Motorcycle Explorer Issue 17 | Page 9

I was chatting to my neighbour Dave recently; we were standing among the carefully arranged confines of my garage, the Kawasaki gleaming and resplendent among the polished tools and orderly kit. Lit from below by some expertly placed spotlights, the Ninja looked for all the world like the Great Speed God himself, returned to hold court in my inner sanctum. Dave said he agreed. He admires the Kawasaki as one might a tame Komodo dragon; respectfully but at a distance. He is not a motorcycle person, not as we know and understand the term anyway.
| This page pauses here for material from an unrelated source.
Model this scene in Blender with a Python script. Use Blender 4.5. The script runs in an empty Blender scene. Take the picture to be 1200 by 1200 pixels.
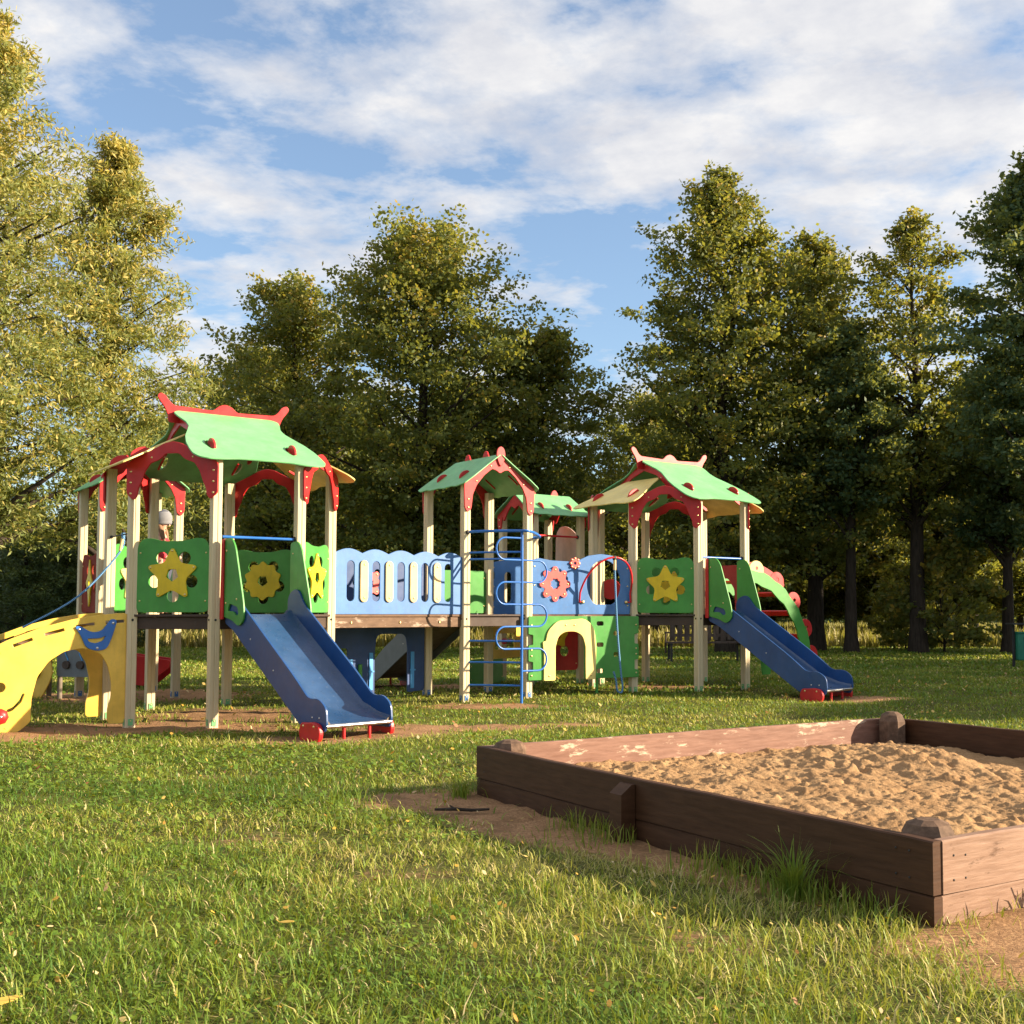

He does not devote hours each day to the necessary admiration of his machine and he knows his children’s names off by heart.

He drives two cars: an eight year-old Saab which I rather like and a big Kia that sits high on its suspension and is just the sought of vehicle I expect will finish me off one day when Dave, or someone very much like him, is busy chatting on his Bluetooth-connected phone, or concentrating hard on the multitude of console options that adjust the interior climate controls. Then, Bang, the Kawasaki and I will get into an ugly dance with Dave’s chassis and he’ll barely notice the green and red smeared across his front end until the next mandatory service interval, when a bemused technician wipes the block clean of bone and gristle and reveals a still recognisable Hapless Biker sticker peering back at him.

Ah, and here we are! THE POINT! I had hoped it would reveal itself earlier when I began banging on this keyboard about Dave and my inner sanctum; no matter, it was worth it. The point of course, is maintenance, or rather the futility of it in this disposable age. Dave’s Kia will never gleam like my Kawasaki, partly because I doubt anyone could ever really give two flying shits about a Kia Sorento, but also because the Kia was built post 2007, that foul year of our lord when the world tinkered on the brink of a greed-induced oblivion.

Few people realise just how close we came to total meltdown in the months that proceeded the collapse of Lehman Brothers; we skirted around the sort of calamity that would have made Sodom and Gomorrah look like a bad game of dominoes; we were that close to watching the entire Western world collapse in an orgy of buck-passing, blame-shirking fear and panic. How did we manage to avoid it? Well, that is a good question and one that more knowledgeable folk than myself have invested a lot of time in trying to answer; but the short answer is, we didn’t – we just delayed it. That biblical shit-storm of credit is still billowing out there on the horizon and the only thing that has prevented it raining down a perverse justice on our grotesque society is the skilful manipulation of some very clever politicians and financiers who have encouraged us to borrow even more - to get deeper into the mire; to take on more debt, sorry, credit (sounds better right?). Think the flood is bad now? Well grab yourself a snorkel my friend or grow some gills because it’s only going to get worse.

Austerity was never about stopping people spending; it was about getting people borrowing. And borrowing is now the creaking, groaning prop that holds up the entire new world. And believe me, it is not a well-made prop. Not the sort of prop we used to make before PCP deals and pay-day loans; in the giddy days of the last century and into the early 2000s, when Honda over-engineered the SP1s and 2s with such fastidious quality that they lost money on every sale and were justifiably proud of doing do. No, the prop that holds up today’s world is more like the prop that drives the wheels on Dave’s Kia; built down to a cost using cheap Chinese steel that is good for maybe three bad winters before the whole machine begins the disentangle itself at a molecular level.